During his travels through Florida in 1894, naturalist Bradford Torrey described the beautiful Anhinga in his book A Florida Sketch-book:

Anhinga
Anhinga with wings spread, on Spatterdock hammock, Spanish moss background, Okefenokee Swamp National Wildlife Refuge, Georgia. March 4, 2017. ©www.williamwisephoto.com. Download and use this image legally at Dreamstime.com

“A good many of my jaunts took me past the gallinule swamp before mentioned, and almost always I stopped and went near. It was worth while to hear the poultry cries of the gallinules if nothing more; and often several of the birds would be seen swimming about among the big white lilies and the green tussocks.
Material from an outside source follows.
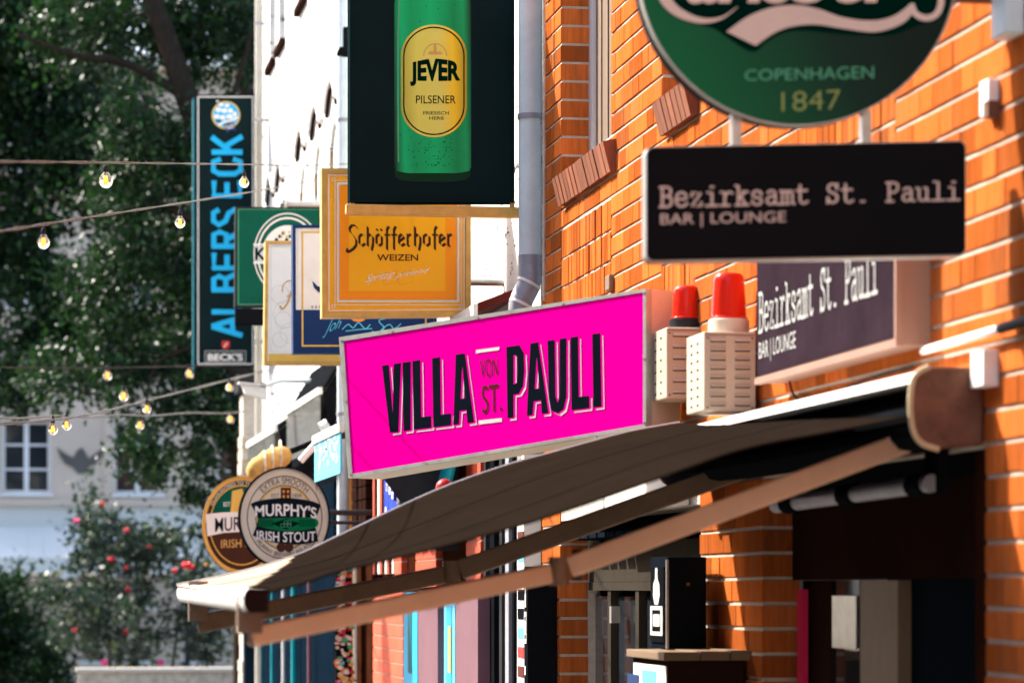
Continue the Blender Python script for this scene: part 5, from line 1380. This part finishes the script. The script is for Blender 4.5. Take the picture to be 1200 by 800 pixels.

Once I discovered one of them sitting upright on a stake,—a precarious seat, off which he soon tumbled awkwardly into the water.

“At another time, on the same stake, sat some dark, strange-looking object. The opera-glass showed it at once to be a large bird sitting with its back toward me, and holding its wings uplifted in the familiar heraldic, e-pluribus-unum attitude of our American spread-eagle; but even then it was some seconds before I recognized it as an anhinga,—water turkey,—though it was a male in full nuptial garb. I drew nearer and nearer, and meanwhile it turned squarely about,—a slow and ticklish operation,—so that its back was presented to the sun; as if it had dried one side of its wings and tail,—for the latter, too, was fully spread,—and now would dry the other. There for some time it sat preening its feathers, with monstrous twistings and untwistings of its snaky neck.”

Bradford Torrey. A Florida Sketch-Book, 1895. Chapter 10.